掲載日 : [2020-02-27] 照会数 : 7824
時のかがみ「 BTS世界を席巻」 桑畑 優香(ライター・翻訳家)
[ 「BTS会議」の参加者たち ]
「新しい文化の誕生」
英国の研究会で実感
K‐POPの現場を取材する中で、不思議だったことがある。今年1月、アメリカで開催されたグラミー賞のステージで、韓国アーティストとして初めてパフォーマンスを披露し、昨年は全世界で206万人を動員したツアーを成功させたBTS。なぜ人々はアジアの、韓国のボーイバンドに熱狂するのだろうか。
各国のファンに会うべく、年明けイギリスに飛んだ。1月4日から2日間、ロンドンのキングストン大学で開かれた「BTS会議」に参加するためだ。BTSのファンを自称する映画・メディア学部教授のコレット・バルメイン教授が企画した学術会議で、大学教授や学部生など、140人以上がスピーカーとして登壇。ほとんどが女性で、男性は数人だけだった。
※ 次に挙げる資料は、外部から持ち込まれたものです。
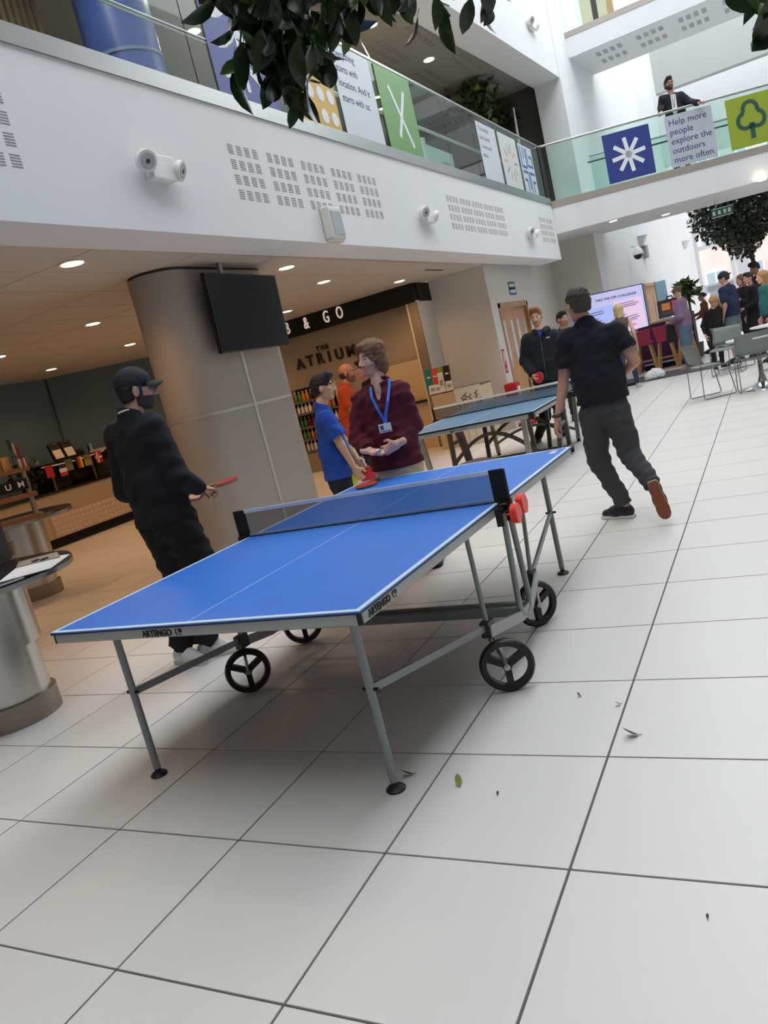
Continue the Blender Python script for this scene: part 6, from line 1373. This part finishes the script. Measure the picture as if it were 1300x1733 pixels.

「ブランドを売るということ」「パフォーマンスとファンダム」「癒しとしての音楽」など、発表の切り口は様々。興味深かったのは、参加者の多くが本来の専門とは異なる分野とBTSを結び付けていたことだ。
例えば、アメリカから参加したアンドレアさんは、カリフォルニア大学の大学院で英文学を専攻している。19世紀後半の「文学における耽美主義」を研究する彼女がBTSに注目したきっかけは、ヘルマン・ヘッセの小説「デミアン」をモチーフにしたミュージックビデオを見たこと。会議では、「デジタル社会に形成されたファン文化」についての自主研究を発表した。
また、メキシコのサカテカス自治大学の学部生、リナさんとセレーネさんのテーマは、「男らしさとの決別」。「男性はマッチョなイメージが正しいとされるメキシコとは対照的な、化粧をしたキュートな男性に衝撃を受けた」と語った。
約30カ国からの参加者の中には、セルビア在住の人もいた。首都ベオグラードにある大学で音楽理論を教えるヴィオレッタさんによると、2年ぐらい前から若者の一部でBTSが流行りはじめ、ダンスパーティーなどで曲をかけているそうだ。きっかけは、YouTube。驚いたことに、現地のBTSファンの多くは、日本のアニメが好きな層だという。「アニメの歌をネットで聞くうちに『おすすめ機能』でK‐POPをクリックしてファンになる」という流れだ。
1990年代のユーゴ紛争の印象が残るセルビアだが、10年ぐらい前から生活が落ち着き、若者がサブカルチャーを楽しむ土壌と余裕が生まれた。はるか遠い東欧で、韓国と日本の文化が溶け合い、東洋文化に関心を持つ若者たちが育っていると聞き、私は希望を感じた。
会議で気づいたのは、BTSには世界の人を魅了する多角的な魅力があることのみならず、大衆文化には可能性があること。カルチャーは、時に制作者やメディアといった送り手の意図とは異なるところで発展し、新しい文化を創り出す。それは、時に政治や経済を越え、意外な形で実を結ぶ。そんな化学反応を、これからも見つめ、発信していきたいと思っている。
お知らせ 「時のかがみ」は4月8日号で終了します。
桑畑優香さんの「時のかがみ」は今回で終わります。